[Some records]

==========

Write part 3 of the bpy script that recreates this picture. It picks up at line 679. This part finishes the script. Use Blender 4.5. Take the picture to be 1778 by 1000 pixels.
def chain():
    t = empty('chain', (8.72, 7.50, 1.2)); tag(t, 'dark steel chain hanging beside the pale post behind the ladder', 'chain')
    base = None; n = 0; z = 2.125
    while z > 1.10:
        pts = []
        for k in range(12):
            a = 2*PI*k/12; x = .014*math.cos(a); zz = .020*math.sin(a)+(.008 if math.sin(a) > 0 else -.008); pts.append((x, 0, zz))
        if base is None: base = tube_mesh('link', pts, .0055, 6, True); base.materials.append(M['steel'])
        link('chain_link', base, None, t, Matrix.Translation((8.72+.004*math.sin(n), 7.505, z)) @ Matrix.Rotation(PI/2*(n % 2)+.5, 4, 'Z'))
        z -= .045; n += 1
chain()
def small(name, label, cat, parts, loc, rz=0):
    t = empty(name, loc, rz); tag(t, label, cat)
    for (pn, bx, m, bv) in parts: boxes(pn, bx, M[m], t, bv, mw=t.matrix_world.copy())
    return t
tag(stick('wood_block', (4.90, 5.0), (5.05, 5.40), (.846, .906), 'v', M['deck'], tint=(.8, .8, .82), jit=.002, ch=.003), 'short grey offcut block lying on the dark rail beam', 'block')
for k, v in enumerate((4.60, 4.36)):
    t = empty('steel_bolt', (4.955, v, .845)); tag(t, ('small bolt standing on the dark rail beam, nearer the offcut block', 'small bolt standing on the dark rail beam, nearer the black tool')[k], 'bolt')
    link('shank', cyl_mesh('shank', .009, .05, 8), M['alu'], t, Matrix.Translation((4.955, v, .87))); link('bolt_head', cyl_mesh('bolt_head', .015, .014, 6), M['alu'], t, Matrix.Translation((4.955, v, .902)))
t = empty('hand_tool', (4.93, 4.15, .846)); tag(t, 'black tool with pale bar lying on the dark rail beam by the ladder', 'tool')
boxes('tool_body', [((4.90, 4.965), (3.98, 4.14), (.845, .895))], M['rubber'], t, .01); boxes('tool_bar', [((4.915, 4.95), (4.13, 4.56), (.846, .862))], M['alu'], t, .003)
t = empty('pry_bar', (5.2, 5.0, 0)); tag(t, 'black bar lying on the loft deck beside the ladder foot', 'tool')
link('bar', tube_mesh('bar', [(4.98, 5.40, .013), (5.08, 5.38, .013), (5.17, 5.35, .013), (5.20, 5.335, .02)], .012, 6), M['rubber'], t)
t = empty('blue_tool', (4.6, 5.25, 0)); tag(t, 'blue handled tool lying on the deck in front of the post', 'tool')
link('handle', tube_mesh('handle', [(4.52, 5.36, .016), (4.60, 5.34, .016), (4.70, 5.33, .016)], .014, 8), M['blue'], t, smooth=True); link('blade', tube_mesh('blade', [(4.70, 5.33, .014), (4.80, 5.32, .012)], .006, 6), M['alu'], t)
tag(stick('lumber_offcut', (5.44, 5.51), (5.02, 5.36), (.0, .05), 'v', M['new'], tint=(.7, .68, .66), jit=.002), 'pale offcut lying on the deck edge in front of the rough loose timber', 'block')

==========

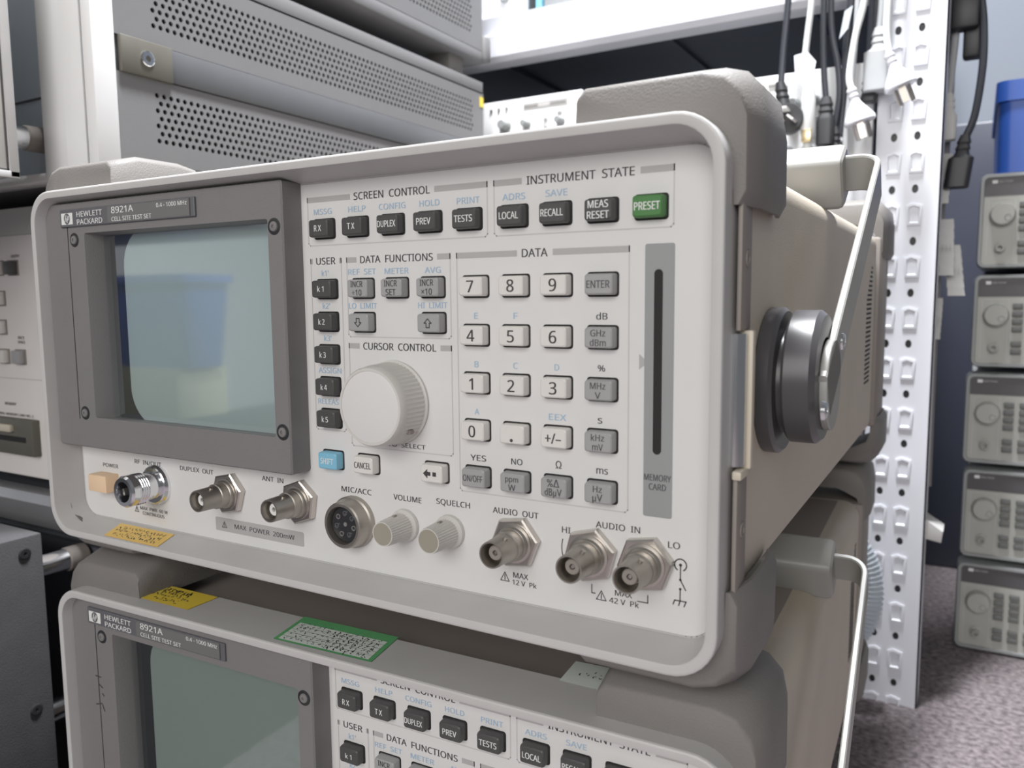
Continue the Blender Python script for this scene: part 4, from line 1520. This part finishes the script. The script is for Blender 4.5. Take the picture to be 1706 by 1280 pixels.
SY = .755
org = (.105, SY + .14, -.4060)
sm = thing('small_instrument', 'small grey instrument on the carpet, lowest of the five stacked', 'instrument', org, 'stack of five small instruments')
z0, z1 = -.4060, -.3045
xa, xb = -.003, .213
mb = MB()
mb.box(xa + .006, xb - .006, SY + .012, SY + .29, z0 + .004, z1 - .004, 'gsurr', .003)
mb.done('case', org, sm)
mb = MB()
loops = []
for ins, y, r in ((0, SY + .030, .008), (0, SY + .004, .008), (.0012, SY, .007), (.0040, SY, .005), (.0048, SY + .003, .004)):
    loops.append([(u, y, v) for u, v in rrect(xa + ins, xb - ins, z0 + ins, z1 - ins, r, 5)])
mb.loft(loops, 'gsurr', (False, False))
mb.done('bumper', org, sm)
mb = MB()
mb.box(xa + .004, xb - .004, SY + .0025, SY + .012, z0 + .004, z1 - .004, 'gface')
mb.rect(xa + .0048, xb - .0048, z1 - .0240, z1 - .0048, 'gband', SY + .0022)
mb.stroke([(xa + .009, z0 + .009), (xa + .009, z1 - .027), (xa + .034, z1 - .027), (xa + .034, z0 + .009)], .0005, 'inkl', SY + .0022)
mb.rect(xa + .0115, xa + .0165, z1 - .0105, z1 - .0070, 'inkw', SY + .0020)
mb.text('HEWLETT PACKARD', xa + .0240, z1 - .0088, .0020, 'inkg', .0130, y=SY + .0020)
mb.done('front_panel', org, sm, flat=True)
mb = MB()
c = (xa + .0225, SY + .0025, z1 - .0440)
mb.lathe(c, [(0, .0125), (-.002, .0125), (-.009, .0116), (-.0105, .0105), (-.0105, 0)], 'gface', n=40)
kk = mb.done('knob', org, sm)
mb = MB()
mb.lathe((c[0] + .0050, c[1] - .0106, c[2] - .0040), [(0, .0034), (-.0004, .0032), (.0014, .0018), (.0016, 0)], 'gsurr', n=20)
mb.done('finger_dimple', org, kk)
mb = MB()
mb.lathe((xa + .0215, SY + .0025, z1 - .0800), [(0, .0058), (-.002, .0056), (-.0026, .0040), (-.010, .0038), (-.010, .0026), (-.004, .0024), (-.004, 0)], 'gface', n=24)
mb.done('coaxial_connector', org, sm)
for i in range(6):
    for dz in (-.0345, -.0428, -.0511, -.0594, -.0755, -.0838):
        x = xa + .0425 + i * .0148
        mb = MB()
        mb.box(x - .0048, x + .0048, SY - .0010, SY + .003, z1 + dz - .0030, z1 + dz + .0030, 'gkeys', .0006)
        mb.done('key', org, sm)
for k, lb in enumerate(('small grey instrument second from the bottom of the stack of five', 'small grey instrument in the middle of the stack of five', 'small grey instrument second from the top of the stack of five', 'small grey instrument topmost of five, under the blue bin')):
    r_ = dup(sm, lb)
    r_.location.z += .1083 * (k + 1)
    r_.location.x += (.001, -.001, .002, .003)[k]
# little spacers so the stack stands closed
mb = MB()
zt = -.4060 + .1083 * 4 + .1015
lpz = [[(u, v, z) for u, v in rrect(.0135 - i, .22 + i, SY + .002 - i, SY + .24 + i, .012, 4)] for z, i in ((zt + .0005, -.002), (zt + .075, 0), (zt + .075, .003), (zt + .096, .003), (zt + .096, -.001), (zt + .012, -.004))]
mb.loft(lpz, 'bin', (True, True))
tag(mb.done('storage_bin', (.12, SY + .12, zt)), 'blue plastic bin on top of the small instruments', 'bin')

==========

__EXERCISE TASK__. Gather up every line in the data above that contains the word "from", copying each one.

__SOLUTION TO THIS EXERCISE__.
Continue the Blender Python script for this scene: part 4, from line 1520. This part finishes the script. The script is for Blender 4.5. Take the picture to be 1706 by 1280 pixels.
for k, lb in enumerate(('small grey instrument second from the bottom of the stack of five', 'small grey instrument in the middle of the stack of five', 'small grey instrument second from the top of the stack of five', 'small grey instrument topmost of five, under the blue bin')):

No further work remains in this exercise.